-- BEGIN ENTRIES SUPPLIED --

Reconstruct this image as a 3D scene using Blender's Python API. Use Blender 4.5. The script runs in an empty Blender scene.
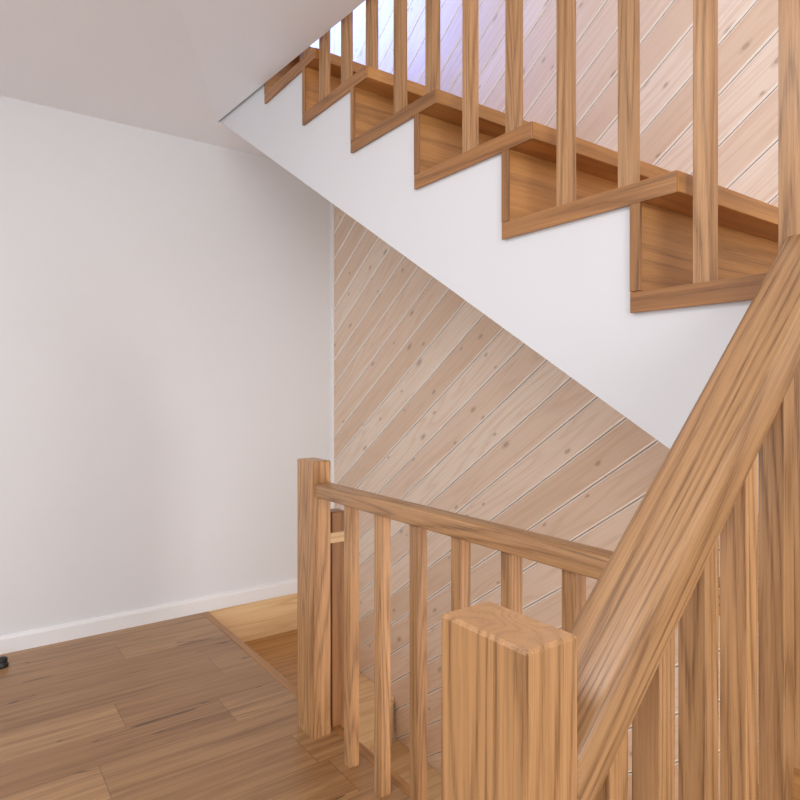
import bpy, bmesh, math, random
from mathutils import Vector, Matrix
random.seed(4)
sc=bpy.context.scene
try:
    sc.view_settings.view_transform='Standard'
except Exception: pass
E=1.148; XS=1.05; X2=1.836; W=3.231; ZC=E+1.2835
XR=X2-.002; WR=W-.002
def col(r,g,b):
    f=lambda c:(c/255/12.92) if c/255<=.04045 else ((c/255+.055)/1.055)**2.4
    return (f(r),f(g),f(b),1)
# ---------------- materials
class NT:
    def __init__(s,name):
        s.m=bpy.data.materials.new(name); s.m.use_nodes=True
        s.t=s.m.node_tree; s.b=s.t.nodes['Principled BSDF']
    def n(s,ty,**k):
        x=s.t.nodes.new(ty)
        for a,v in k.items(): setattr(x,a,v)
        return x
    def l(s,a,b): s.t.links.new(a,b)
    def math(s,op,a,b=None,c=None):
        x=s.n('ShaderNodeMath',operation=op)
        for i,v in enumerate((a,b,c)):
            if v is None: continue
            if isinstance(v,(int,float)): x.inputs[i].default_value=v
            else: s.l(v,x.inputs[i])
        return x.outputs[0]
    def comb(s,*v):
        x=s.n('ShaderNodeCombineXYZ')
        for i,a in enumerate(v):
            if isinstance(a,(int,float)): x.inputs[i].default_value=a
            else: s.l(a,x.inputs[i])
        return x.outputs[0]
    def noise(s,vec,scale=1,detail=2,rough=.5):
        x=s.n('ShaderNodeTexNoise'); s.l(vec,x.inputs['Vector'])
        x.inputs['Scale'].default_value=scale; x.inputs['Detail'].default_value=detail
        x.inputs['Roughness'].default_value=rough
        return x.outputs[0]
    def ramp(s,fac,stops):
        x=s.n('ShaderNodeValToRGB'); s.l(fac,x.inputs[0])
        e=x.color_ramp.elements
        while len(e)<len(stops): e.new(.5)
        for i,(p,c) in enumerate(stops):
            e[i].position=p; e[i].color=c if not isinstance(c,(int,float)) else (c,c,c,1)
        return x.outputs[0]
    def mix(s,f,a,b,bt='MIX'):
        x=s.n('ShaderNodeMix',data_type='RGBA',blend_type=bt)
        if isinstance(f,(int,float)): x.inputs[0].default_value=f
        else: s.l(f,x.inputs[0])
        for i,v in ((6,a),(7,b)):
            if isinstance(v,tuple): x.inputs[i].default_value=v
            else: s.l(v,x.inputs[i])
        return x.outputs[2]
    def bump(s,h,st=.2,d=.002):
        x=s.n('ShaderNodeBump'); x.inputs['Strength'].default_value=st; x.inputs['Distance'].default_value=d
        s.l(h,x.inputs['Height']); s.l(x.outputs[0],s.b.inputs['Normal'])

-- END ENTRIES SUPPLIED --
-- BEGIN ENTRIES SUPPLIED --

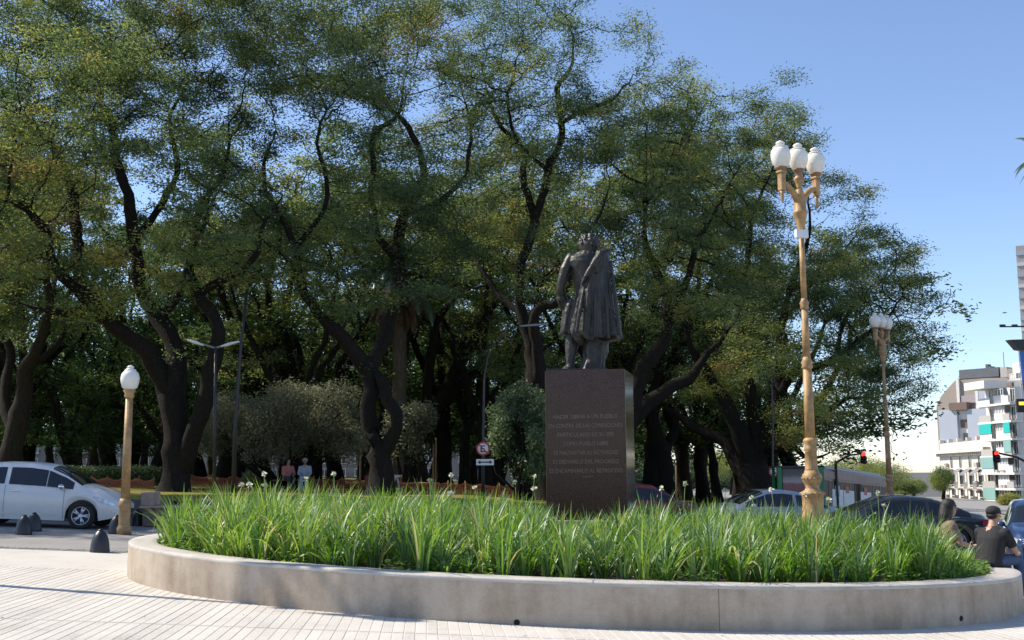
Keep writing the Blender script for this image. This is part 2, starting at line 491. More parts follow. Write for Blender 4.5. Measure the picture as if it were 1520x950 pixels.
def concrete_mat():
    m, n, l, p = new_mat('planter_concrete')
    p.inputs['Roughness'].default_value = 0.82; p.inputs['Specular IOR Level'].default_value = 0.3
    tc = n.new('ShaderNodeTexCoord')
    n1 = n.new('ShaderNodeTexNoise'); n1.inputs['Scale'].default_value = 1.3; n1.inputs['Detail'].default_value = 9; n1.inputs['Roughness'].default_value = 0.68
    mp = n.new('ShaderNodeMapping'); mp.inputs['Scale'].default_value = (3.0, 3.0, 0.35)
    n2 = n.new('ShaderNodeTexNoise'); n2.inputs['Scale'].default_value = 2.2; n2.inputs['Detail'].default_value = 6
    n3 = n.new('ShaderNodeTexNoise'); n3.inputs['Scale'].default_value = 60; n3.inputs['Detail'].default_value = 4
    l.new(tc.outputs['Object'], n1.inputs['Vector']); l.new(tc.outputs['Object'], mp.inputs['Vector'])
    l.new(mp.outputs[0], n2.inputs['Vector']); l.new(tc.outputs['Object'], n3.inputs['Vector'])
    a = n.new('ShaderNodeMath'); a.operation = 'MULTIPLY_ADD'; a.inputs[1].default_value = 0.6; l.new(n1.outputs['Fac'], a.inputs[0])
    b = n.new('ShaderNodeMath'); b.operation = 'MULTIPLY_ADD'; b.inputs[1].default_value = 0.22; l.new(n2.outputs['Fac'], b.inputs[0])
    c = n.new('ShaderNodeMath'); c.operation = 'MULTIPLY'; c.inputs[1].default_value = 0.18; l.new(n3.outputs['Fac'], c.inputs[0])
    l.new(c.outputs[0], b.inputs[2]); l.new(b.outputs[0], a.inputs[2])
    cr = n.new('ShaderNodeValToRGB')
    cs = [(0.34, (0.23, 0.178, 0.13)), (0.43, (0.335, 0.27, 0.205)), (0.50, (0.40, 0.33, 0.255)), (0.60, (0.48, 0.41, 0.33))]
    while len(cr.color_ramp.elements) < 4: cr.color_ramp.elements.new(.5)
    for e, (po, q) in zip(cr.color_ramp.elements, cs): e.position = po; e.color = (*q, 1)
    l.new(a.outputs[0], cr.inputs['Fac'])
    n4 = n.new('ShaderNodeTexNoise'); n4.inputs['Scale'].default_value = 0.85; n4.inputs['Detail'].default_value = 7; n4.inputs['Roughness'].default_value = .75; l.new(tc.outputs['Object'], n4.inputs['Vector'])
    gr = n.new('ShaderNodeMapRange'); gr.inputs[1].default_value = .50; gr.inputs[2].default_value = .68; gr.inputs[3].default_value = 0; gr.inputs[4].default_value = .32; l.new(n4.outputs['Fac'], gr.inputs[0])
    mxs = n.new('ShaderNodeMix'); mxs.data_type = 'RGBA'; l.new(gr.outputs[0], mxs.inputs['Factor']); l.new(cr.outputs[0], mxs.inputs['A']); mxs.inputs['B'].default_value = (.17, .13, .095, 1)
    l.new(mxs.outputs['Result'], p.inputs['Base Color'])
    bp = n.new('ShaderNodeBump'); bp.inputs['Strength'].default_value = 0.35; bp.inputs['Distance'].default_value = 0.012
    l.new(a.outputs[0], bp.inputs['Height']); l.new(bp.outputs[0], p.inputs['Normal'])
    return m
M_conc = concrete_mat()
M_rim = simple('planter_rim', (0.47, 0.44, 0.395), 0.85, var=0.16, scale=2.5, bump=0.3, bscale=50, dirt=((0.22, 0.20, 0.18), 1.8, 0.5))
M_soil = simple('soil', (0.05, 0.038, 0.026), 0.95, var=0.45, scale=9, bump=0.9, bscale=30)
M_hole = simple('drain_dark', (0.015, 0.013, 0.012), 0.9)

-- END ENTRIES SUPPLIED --
-- BEGIN ENTRIES SUPPLIED --

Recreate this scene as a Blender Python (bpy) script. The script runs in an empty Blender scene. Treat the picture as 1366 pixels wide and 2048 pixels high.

-- END ENTRIES SUPPLIED --

EXERCISE TASK
Copy whichever lines in the listing above contain the word "pixels".

FULL ANSWER
Keep writing the Blender script for this image. This is part 2, starting at line 491. More parts follow. Write for Blender 4.5. Measure the picture as if it were 1520x950 pixels.
Recreate this scene as a Blender Python (bpy) script. The script runs in an empty Blender scene. Treat the picture as 1366 pixels wide and 2048 pixels high.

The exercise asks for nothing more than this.